Many authorities have had difficulty publishing their research conclusions (that adoption is wrought with problems, regardless of loving adopters).  Publishing giants do not like the idea of spreading that word.  It's not what the public wants to hear, adoption rhetoric tells them.

David Berkowitz, Ken Bianchi, Patrick Niiranen, Matthew Heikkila, Aaron Lindh - in fact, roughly 2/3 of the world's famous killers - have proven that their adoptions did not work, many murdering their adopters.

Ground Control to Major Tommy

HHS Secretary Thompson's 2001 award of $8.6 million in grants is targeted toward the already wealthy adoption industry.  This industry enthusiastically “encourages” mothers to give up their babies and looks the other way when children are illegally and unethically taken from their families.

Tax "relief" goes to adopters (who already constitute the "haves").  Mothers and families are thrown under the bus (and indeed adoptees, as they are stripped of their identity, denied their original birth certificate, and discouraged from knowing their natural families).

Does America hate children?

America is the only nation which has not ratified the U.N. Convention on the Rights of the Child, the most swiftly and broadly ratified international human rights instrument in the world.  Even Somalia has ratified it.  The U.S. refuses.  Why?

We hear that China condones forced abortions.  If true, it's a reason. Is it a good enough reason?  We hear other reasons, too, supporting the archaic notion that "children should be seen and not heard."
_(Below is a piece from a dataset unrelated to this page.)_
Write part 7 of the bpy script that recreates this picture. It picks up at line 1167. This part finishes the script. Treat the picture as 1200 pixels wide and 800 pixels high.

What you haven't heard is that our thriving adoption industry is very generous with the government -- especially the "conservative right."  Some have created the Congressional Coalition on Adoption, now fighting INS moratoriums in Cambodia so adopters can get the kids they want.  The CCA, too, look the other way when the children are illegally obtained.  I ask, in exactly whose best interest is adoption supposed to be?
 
Ratifying this treaty could seriously threaten our thriving adoption industry.  "Product supply" could dry up, and we would have to start treating children like human beings instead of commodities.  What a concept.

Helping ourselves

We need to grow up, shed our self-righteous arrogance and entitlement-itis, and learn to live constructively - even philanthropically - with being child-free instead of harvesting little human souls.  We need better quality, stable, nurturing environments where necessarily separated children can thrive without being stripped of their identity and ancestry.  It's time for us to think more about helping others rather than helping ourselves to their children.